Set down the full listing exactly as given. Any pictures are to be left out.

• Data lines:

________________

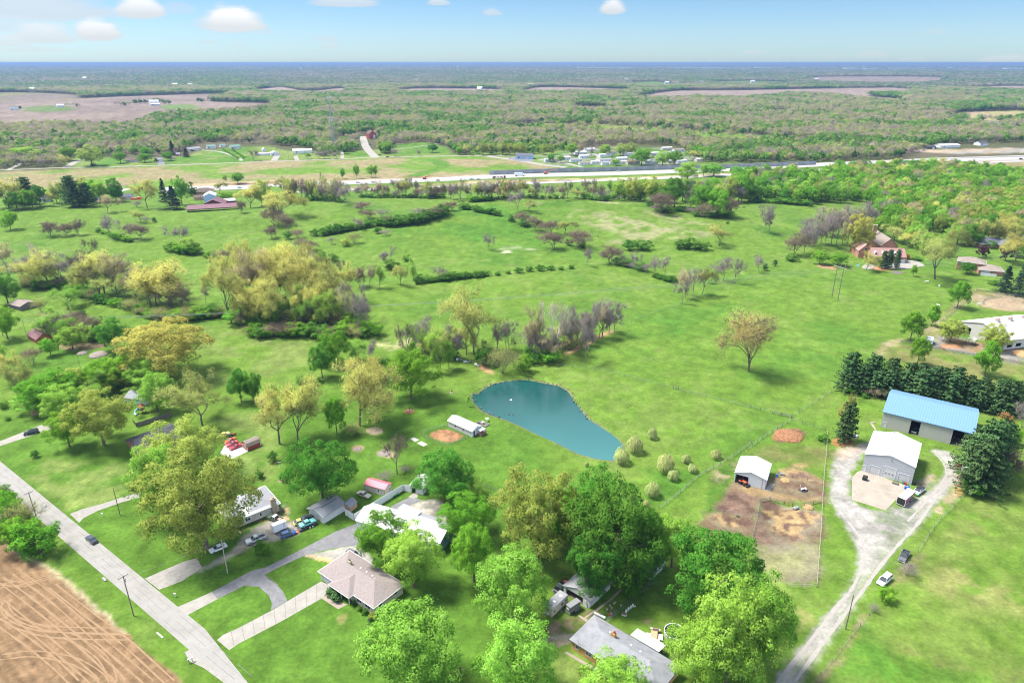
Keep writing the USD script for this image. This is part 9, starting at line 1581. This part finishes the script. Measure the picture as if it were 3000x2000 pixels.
tree_row("C2",[("br",740,132,50,80),("br",785,132,45,80),("br",850,132,58,70),("br",690,134,60,60),("lg",1900,100,20,70),("bo",1990,100,0,70),("bo",2070,102,0,60),("bo",2170,100,-10,60),("bo",2270,100,-10,70),("bo",2330,100,0,60)],"along the far country road","trees along the far country road")
tree_row("C3",[("yg",45,100,-10,70),("yg",120,100,0,60),("yg",215,100,-15,80),("yg",270,102,0,60),("yg",320,100,0,60),("yg",375,100,-10,80),("yg",570,100,0,80),("yg",630,100,0,60),("lg",625,162,80,60),("lg",715,168,95,60),("ll",810,105,-10,120),("bt",870,105,-10,80),("ll",1090,110,0,110),("yg",1225,110,0,90),("lg",1410,190,35,170),("lg",1185,192,130,60),("bt",1325,192,130,70),("ll",1590,190,60,130),("lg",1690,185,55,120),("bg",1760,150,55,90),("by",1860,140,60,120),("lg",1960,120,20,120),("lg",1880,110,20,110),("br",980,110,20,60),("yg",1310,100,-10,110)],"around the mobile homes","trees around the mobile homes")
tree_row("D1",[("fd",97,752,728,36),("fd",137,752,728,32),("fo",462,740,708,36),("ft",512,738,698,28),("fd",535,738,713,30)],"beside the farm buildings on the brown field","trees by the brown field's farms")
tree_row("D1",[("fb",790,728,698,40),("fb",812,728,695,34),("fd",860,730,700,50),("fo",890,730,695,44),("fd",930,722,685,46),("fd",965,718,682,50),("fd",1000,716,684,46),("fd",1060,712,676,50),("fg",1100,712,674,50),("fd",1140,716,682,46),("fd",1165,720,690,40)],"around the two far white barns","trees round the two white barns")
tree_row("D1",[("fd",1368,706,672,40),("fd",1392,706,672,34),("fb",1432,700,664,26),("fd",1480,704,668,44),("fg",1510,704,666,46),("fd",1560,704,668,46),("fo",1600,704,670,40),("fd",1700,704,668,44),("fg",1750,704,668,46),("fd",1800,704,668,46)],"along the right side of the brown field","trees along the brown field's right side")
tree_row("C4",[("br",455,940,650,180),("br",530,900,640,150),("br",630,890,600,150),("br",690,885,560,160),("br",735,872,550,150),("bt",785,860,560,150),("br",820,930,620,110),("bt",965,915,640,100),("br",560,860,600,130),("br",480,870,640,130),("br",840,800,520,150),("br",920,780,500,150),("bt",700,800,540,150),("br",600,800,540,140),("br",980,760,490,150),("bt",870,850,560,150)],"in the bare wood left of the brick mansion","trees of the bare wood")
def rand_row(tl,pts,n,codes,h0,h1,w0,w1,where,group,jx=12,jy=6):
 q=smooth_line(pts,8);L=np.r_[0,np.cumsum(np.hypot(*np.diff(q,axis=0).T))]
 rows=[]
 for i in range(n):
  t=(i+_trng.random())/n*L[-1]
  x,y=np.interp(t,L,q[:,0])+_trng.uniform(-jx,jx),np.interp(t,L,q[:,1])+_trng.uniform(-jy,jy)
  rows.append((_trng.choice(codes),x,y,y-_trng.uniform(h0,h1),_trng.uniform(w0,w1)))
 tree_row(tl,rows,where,group)
rand_row("C2",[(380,470),(600,490),(930,515)],14,["br","bo","bt","yg","bd"],130,200,60,120,"crowding the left part of the highway hedgerow","trees crowding the highway hedgerow, left")
rand_row("C2",[(1020,462),(1400,466),(1800,478),(2352,480)],26,["br","bo","ba","bd","bt"],80,165,50,110,"crowding the middle of the highway hedgerow","trees crowding the highway hedgerow, middle")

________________

• Written reply:
Keep writing the USD script for this image. This is part 9, starting at line 1581. This part finishes the script. Measure the picture as if it were 3000x2000 pixels.
tree_row("C2",[("br",740,132,50,80),("br",785,132,45,80),("br",850,132,58,70),("br",690,134,60,60),("lg",1900,100,20,70),("bo",1990,100,0,70),("bo",2070,102,0,60),("bo",2170,100,-10,60),("bo",2270,100,-10,70),("bo",2330,100,0,60)],"along the far country road","trees along the far country road")
tree_row("C3",[("yg",45,100,-10,70),("yg",120,100,0,60),("yg",215,100,-15,80),("yg",270,102,0,60),("yg",320,100,0,60),("yg",375,100,-10,80),("yg",570,100,0,80),("yg",630,100,0,60),("lg",625,162,80,60),("lg",715,168,95,60),("ll",810,105,-10,120),("bt",870,105,-10,80),("ll",1090,110,0,110),("yg",1225,110,0,90),("lg",1410,190,35,170),("lg",1185,192,130,60),("bt",1325,192,130,70),("ll",1590,190,60,130),("lg",1690,185,55,120),("bg",1760,150,55,90),("by",1860,140,60,120),("lg",1960,120,20,120),("lg",1880,110,20,110),("br",980,110,20,60),("yg",1310,100,-10,110)],"around the mobile homes","trees around the mobile homes")
tree_row("D1",[("fd",97,752,728,36),("fd",137,752,728,32),("fo",462,740,708,36),("ft",512,738,698,28),("fd",535,738,713,30)],"beside the farm buildings on the brown field","trees by the brown field's farms")
tree_row("D1",[("fb",790,728,698,40),("fb",812,728,695,34),("fd",860,730,700,50),("fo",890,730,695,44),("fd",930,722,685,46),("fd",965,718,682,50),("fd",1000,716,684,46),("fd",1060,712,676,50),("fg",1100,712,674,50),("fd",1140,716,682,46),("fd",1165,720,690,40)],"around the two far white barns","trees round the two white barns")
tree_row("D1",[("fd",1368,706,672,40),("fd",1392,706,672,34),("fb",1432,700,664,26),("fd",1480,704,668,44),("fg",1510,704,666,46),("fd",1560,704,668,46),("fo",1600,704,670,40),("fd",1700,704,668,44),("fg",1750,704,668,46),("fd",1800,704,668,46)],"along the right side of the brown field","trees along the brown field's right side")
tree_row("C4",[("br",455,940,650,180),("br",530,900,640,150),("br",630,890,600,150),("br",690,885,560,160),("br",735,872,550,150),("bt",785,860,560,150),("br",820,930,620,110),("bt",965,915,640,100),("br",560,860,600,130),("br",480,870,640,130),("br",840,800,520,150),("br",920,780,500,150),("bt",700,800,540,150),("br",600,800,540,140),("br",980,760,490,150),("bt",870,850,560,150)],"in the bare wood left of the brick mansion","trees of the bare wood")
def rand_row(tl,pts,n,codes,h0,h1,w0,w1,where,group,jx=12,jy=6):
 q=smooth_line(pts,8);L=np.r_[0,np.cumsum(np.hypot(*np.diff(q,axis=0).T))]
 rows=[]
 for i in range(n):
  t=(i+_trng.random())/n*L[-1]
  x,y=np.interp(t,L,q[:,0])+_trng.uniform(-jx,jx),np.interp(t,L,q[:,1])+_trng.uniform(-jy,jy)
  rows.append((_trng.choice(codes),x,y,y-_trng.uniform(h0,h1),_trng.uniform(w0,w1)))
 tree_row(tl,rows,where,group)
rand_row("C2",[(380,470),(600,490),(930,515)],14,["br","bo","bt","yg","bd"],130,200,60,120,"crowding the left part of the highway hedgerow","trees crowding the highway hedgerow, left")
rand_row("C2",[(1020,462),(1400,466),(1800,478),(2352,480)],26,["br","bo","ba","bd","bt"],80,165,50,110,"crowding the middle of the highway hedgerow","trees crowding the highway hedgerow, middle")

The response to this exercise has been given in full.